C'est la leçon que veut retenir l'exécutif de l'affaire Benalla, alors que les dernières auditions de protagonistes sont menées lundi et mardi au Sénat. La séquence aurait-elle été moins périlleuse si la haute administration avait partagé les opinions et les intérêts de la majorité macroniste ? L'Élysée apparaît en tout cas déterminé à s'assurer de la fidélité des hauts fonctionnaires en temps de crise. Pour y parvenir, le président copmpte s'appuyer sur un outil importé des États-Unis, vanté par Emmanuel Macron pendant la campagne présidentielle et présenté comme une changement de paradigme dans les hautes sphères de l'État : le "spoil system".
Une promesse de campagne. Derrière cette expression anglaise née aux États-Unis au début du 19ème siècle se cache en fait une idée plutôt simple : lorsque des dirigeants arrivent au pouvoir dans un pays, ils changent les hauts fonctionnaires pour s'assurer de leur fidélité. En France, cela regroupe les administrations centrales (le CSA, le Commissariat à l'énergie atomique ou l'université de Strasbourg, par exemple), les préfets, les ambassadeurs… Objectif : éviter de voir leurs réformes "torpillées" ou insuffisamment mises en oeuvre par des structures chargées en théorie d'appliquer concrètement la loi sur le terrain.
"Nous sommes en fait face aux limites de l'absence du 'spoil system'. L'affaire Benalla nous l'a montré, si nous le faisons pas, cela peut se retourner contre nous", constate aujourd'hui un conseiller du président auprès du Figaro, lundi. Pour autant, cet appétit pour le "spoil system" n'est pas nouveau chez Emmanuel Macron : "Dans les deux premiers mois du quinquennat, je changerai ou confirmerai l’intégralité des postes de direction dans la fonction publique… C’est une mise sous tension de l’appareil d’Etat", promettait-il dans un entretien aux Échos, en février 2017.
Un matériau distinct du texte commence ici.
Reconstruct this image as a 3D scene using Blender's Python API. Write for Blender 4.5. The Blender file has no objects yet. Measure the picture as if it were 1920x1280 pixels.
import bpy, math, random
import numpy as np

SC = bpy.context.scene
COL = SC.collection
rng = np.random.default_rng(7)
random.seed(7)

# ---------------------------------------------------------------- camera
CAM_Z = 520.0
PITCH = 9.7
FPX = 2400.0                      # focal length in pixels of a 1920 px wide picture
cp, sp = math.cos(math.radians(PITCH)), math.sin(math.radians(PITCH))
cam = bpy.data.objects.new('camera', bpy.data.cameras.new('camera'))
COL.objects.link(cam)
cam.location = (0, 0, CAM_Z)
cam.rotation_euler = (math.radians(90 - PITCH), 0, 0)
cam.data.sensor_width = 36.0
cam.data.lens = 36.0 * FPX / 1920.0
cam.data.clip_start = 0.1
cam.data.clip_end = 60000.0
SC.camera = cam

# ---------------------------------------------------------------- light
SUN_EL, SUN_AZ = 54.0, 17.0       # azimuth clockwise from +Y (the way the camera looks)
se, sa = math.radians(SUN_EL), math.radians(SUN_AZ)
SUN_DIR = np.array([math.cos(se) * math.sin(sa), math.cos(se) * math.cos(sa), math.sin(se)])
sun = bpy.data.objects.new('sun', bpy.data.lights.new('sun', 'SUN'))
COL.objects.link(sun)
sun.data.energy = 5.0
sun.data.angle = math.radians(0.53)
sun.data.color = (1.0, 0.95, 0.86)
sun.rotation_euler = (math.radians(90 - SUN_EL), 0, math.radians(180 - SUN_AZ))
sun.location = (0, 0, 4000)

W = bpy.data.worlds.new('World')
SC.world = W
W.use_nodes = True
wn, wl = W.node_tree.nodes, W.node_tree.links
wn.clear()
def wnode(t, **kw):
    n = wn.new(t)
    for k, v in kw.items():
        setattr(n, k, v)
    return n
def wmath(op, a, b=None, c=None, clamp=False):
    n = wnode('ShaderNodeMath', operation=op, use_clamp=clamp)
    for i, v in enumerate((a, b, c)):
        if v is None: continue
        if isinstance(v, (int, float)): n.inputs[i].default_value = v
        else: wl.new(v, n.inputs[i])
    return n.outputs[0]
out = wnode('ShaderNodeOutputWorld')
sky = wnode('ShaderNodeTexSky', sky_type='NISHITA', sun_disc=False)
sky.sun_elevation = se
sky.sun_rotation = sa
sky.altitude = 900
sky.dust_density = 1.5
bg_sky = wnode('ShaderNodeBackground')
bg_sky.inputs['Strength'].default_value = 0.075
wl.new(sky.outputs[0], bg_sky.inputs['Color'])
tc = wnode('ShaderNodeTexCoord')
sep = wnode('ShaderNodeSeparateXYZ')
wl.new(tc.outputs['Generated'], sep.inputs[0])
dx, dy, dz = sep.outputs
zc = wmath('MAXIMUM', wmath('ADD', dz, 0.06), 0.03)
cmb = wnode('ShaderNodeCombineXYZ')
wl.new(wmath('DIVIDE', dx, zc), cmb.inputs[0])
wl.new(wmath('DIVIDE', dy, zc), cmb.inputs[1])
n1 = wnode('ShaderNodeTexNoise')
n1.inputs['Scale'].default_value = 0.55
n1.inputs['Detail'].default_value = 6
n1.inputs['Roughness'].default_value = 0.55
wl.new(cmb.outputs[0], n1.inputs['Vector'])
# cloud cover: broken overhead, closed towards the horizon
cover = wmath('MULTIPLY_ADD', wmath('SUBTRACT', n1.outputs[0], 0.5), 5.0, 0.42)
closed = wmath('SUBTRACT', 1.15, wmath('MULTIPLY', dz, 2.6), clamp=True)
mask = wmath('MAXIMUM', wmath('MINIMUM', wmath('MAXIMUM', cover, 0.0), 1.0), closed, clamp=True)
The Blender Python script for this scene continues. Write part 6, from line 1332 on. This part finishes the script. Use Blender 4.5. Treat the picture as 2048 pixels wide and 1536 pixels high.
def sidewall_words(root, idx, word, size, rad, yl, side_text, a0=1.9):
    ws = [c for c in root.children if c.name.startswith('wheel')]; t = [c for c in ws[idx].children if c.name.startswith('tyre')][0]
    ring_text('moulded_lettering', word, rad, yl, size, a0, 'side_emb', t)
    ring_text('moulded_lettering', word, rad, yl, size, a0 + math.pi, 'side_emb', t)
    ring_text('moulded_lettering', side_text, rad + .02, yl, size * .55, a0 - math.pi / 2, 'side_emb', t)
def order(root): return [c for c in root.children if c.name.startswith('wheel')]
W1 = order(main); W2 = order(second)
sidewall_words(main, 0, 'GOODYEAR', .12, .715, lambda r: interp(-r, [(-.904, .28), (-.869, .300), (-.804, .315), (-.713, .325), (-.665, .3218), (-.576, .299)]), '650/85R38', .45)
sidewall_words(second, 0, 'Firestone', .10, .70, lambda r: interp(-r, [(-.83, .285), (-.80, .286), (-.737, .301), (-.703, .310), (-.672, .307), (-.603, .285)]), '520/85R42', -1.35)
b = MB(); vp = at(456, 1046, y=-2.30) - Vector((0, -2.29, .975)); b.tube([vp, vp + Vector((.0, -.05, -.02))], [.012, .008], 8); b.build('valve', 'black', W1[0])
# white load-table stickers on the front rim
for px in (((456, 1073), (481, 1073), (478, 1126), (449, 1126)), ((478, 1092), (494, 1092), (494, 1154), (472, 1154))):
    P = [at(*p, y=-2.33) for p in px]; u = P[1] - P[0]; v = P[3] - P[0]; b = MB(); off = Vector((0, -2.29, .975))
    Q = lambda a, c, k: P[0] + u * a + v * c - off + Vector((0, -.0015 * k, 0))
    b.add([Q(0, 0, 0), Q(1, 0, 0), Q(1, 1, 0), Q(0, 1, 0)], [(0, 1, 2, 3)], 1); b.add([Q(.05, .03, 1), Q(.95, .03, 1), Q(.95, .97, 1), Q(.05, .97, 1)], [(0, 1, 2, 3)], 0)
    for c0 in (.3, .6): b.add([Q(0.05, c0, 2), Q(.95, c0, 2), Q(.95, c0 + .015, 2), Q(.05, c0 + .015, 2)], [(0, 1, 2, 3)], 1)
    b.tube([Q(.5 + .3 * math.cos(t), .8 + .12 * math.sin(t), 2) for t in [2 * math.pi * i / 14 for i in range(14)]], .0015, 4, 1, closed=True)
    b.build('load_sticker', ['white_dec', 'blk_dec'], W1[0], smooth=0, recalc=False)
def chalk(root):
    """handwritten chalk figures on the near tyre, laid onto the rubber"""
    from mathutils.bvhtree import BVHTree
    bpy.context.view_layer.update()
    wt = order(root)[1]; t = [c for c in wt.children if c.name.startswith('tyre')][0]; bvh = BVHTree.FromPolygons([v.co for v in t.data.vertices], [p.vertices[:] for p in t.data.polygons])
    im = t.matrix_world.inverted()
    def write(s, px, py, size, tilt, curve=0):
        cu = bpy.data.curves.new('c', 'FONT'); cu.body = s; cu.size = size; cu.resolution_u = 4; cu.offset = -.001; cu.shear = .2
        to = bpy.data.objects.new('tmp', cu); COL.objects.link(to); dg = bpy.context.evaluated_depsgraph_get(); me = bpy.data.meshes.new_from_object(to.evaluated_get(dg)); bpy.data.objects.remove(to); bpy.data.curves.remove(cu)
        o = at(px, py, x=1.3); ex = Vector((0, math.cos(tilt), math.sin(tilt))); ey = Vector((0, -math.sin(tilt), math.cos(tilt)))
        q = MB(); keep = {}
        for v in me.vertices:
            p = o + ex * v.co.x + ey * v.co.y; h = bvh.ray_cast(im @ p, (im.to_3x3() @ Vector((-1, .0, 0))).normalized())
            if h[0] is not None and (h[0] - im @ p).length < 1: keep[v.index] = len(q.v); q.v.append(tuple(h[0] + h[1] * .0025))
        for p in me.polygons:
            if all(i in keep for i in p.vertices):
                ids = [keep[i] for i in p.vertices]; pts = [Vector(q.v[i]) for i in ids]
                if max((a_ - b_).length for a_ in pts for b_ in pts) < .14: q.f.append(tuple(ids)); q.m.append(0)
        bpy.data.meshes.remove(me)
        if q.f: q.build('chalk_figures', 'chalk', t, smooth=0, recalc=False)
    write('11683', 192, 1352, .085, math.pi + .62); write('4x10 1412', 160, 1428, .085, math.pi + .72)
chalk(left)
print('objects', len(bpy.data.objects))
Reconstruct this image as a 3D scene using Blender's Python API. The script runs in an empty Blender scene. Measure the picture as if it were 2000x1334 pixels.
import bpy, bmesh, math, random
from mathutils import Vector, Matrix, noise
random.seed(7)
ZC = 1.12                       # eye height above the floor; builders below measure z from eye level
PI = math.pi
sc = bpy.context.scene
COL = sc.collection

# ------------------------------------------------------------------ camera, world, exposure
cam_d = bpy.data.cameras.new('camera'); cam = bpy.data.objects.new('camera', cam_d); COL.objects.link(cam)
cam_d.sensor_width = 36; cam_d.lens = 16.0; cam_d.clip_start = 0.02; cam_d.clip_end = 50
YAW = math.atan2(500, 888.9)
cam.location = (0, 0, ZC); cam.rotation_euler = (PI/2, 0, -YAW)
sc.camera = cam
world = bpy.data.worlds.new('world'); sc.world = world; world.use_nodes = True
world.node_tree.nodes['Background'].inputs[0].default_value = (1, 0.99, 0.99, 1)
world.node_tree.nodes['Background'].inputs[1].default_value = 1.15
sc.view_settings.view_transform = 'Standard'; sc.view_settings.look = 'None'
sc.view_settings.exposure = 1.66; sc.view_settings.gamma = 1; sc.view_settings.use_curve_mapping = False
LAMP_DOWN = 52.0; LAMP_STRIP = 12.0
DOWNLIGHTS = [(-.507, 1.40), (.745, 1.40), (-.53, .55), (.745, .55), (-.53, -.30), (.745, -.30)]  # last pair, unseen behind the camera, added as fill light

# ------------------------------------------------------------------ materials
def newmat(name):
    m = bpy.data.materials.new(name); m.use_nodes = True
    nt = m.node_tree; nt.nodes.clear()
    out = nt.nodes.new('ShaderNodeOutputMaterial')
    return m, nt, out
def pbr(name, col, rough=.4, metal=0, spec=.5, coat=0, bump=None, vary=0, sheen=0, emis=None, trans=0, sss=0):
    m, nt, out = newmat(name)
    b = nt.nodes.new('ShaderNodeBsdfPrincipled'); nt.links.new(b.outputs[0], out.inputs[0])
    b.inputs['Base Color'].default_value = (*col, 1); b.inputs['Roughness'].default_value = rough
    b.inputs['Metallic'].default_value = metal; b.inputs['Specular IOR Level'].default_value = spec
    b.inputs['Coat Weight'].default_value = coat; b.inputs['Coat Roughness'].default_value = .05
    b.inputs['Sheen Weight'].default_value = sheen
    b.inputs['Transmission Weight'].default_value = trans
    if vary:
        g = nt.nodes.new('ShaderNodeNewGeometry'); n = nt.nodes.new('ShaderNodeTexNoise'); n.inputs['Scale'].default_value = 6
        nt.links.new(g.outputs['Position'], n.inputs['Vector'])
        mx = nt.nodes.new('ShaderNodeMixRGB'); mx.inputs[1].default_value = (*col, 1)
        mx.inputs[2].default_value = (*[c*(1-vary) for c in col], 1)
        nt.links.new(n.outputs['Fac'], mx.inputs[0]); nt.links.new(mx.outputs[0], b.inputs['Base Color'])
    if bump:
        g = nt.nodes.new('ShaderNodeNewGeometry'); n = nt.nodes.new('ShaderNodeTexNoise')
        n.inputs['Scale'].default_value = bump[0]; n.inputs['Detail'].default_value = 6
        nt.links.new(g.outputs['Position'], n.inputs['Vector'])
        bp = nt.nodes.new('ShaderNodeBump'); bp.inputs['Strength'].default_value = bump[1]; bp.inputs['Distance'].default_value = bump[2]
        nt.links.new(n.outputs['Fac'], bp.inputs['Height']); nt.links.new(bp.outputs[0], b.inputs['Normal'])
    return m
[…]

Quelques départs commentés. Dans les faits, 180 hauts fonctionnaires, dont la nomination dépend du gouvernement, ont été évalués au cours de l'année 2017, pour s'assurer de l'adéquation de leurs vues avec celles de l'exécutif. Très peu de responsables ont en réalité quitté l'administration après l'arrivée au pouvoir d'Emmanuel Macron. Parmi les contre-exemples, le départ très commenté du chef d'état-major des armées, Pierre de Villiers, en juillet 2017 ou celui du Conseil supérieur des programmes, Michel Lussault, en septembre dernier. Après l'attentat de Marseille, l'Élysée a aussi limogé le préfet du Rhône, Henri-Michel Comet, pour le remplacer par un haut fonctionnaire proche de Christophe Castaner mais condamné pour avoir diffamé un Algérien et accordé des permis des construire illégaux en Corse, pointe La Tribune.
L'affaire Benalla montre surtout que la haute administration policière n'est pas alignée sur les positions de l'Élysée. Lors de son audition devant la commission d'enquête de l'Assemblée, le préfet de police Michel Delpuech s'est notamment désolidarisé de l'exécutif en renvoyant la responsabilité des agissements de l'ex-chargé de mission vers l'Élysée. Cette défiance entre la préfecture de police et la présidence pourrait donner lieu à une reprise en main de la première par la seconde, dans les semaines et les mois à venir. Le préfet Delpuech pourrait en faire les frais : il a été nommé avant le premier tour de l'élection présidentielle, en avril 2017. Emmanuel Macron n'était pas encore à l'Élysée.
"Il va falloir s'occuper" de certains hauts fonctionnaires. La plus grande crise du quinquennat jusqu'à présent est donc l'occasion d'affermir véritablement la tutelle de l'Élysée sur les administrations centrales. "Jusqu'à présent, nous nous sommes montrés plutôt conciliants", raconte un proche d'Emmanuel Macron au Figaro. "En arrivant, nous avons laissé aux hauts fonctionnaires le choix de rester travailler avec nous ou de partir si cela leur posait des problèmes. Apparemment, certains qui avaient des problèmes sont restés. Il va falloir s'en occuper." Si l'exécutif se défendait au début du quinquennat de vouloir mener une "chasse aux sorcières" au sein des administrations centrales, le ton a bien changé au début de l'an II du quinquennat.